Name a prominent Afghan woman.

Name a prominent Afghan woman in government, in law, in culture, or in human rights activism.

Name just one.

The failure of most readers to do so indicates the way one of the world’s most brutal and persistent conflicts all but disappeared from our consciousness. Of course, I don’t blame the everyday citizen. It is the job of the media to inform but, by and large, the media has failed in its duty to serve as a check on the powerful. That doesn’t mean, however, that all is lost, or that we are somehow absolved of our humanitarian responsibilities.

There are at least two ways in which concerned folks can help. One of these is direct political and civic action.

The other is more conceptual but might have greater long-term effects.

To the first: Lobby your representatives and your government to accept Afghan refugees. To accept more Afghan refugees. And then, once they’re here, dedicate yourself to assisting in their undoubtedly difficult and fraught transition to a new society. That can include random acts of kindness and consideration as well as organized efforts in collaboration with houses of worship and other institutions that have ample experience in such efforts.

To the second: Forever associate the distressing images of the last week with a lesson all of us in the West seem consistently unable to internalize.
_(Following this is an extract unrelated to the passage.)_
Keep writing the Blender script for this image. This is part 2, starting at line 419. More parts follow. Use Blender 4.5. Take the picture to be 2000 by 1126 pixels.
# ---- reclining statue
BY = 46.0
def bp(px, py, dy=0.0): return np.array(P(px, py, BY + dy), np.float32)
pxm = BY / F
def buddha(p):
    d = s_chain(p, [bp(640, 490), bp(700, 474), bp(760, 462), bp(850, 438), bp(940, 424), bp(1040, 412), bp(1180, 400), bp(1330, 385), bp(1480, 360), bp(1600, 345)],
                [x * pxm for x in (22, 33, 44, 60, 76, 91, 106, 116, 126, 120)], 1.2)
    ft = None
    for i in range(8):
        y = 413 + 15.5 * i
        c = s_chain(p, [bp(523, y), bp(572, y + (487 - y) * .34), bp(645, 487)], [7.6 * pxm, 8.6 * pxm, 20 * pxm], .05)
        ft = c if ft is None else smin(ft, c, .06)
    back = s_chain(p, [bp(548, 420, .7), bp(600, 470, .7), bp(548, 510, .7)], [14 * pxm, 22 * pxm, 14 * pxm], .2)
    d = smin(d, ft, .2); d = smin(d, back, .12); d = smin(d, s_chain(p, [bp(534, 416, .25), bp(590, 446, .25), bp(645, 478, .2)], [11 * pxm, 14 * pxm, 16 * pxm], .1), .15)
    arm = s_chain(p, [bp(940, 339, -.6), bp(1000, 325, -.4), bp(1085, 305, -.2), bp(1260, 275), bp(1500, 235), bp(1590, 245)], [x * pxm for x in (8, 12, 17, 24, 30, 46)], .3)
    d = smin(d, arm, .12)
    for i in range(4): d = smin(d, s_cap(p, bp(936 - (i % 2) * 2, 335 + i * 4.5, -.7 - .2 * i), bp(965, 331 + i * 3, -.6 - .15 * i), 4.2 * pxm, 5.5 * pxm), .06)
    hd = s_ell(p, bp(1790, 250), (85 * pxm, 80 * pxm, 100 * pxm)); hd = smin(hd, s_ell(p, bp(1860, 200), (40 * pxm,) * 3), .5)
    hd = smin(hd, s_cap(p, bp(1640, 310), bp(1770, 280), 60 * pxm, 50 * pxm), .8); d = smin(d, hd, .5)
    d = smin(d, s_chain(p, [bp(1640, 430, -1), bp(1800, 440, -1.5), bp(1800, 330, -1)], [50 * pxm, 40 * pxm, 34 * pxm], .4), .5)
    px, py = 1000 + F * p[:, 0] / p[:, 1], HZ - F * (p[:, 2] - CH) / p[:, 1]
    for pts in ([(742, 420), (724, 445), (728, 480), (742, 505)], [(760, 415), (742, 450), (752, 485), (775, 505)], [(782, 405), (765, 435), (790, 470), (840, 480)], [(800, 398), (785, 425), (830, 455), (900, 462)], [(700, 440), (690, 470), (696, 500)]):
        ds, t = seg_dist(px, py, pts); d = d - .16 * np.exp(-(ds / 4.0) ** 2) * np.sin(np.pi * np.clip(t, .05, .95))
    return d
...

This can be illustrated by a comparison between two countries that are not too far apart from each other: Afghanistan and, just a couple of borders away, mountainous Nepal, which likewise emerged from the colonial era with a weak monarchy.

According to the 1990 Human Development Index (HDI), Afghanistan—at 24%–and Nepal—at 26%–were roughly comparable in levels of adult literacy. In the intervening decades, both countries saw popular uprisings and vicious civil wars, although only one was occupied by foreign forces. Today, Nepal has a literacy rate of almost 66%, while not even half of Afghanistan’s population is literate.

We can do more for Afghanistan with trade, engagement, and education than we can with guns and bombs. Nation-building might sound good, and might be motivated by pious intentions, but it usually translates disastrously. That includes the American era, just ended, and the previous, Russian era. At a time when our historical consciousness might be insufficient to the challenges of the time, it might be worth resurrecting some history.

In the middle of the last century, which as these things go is not that far back, Afghanistan was known for its liberal capital of Kabul, many empowered women, and dynamic youth leaders who spanned a range of ideologies. This energy hardly reached much of the countryside, but neither was it the result of foreign occupiers. In other words, just because Afghanistan faces serious challenges does not mean it is doomed to the vision of the Taliban.

Its own history, and the history of countries in the region, proves otherwise. With humility, due regard, and respectful engagement, we can do our part to help bring those better outcomes to fruition.

It’s the least we owe the Afghan people—and the best way we can fight the Taliban.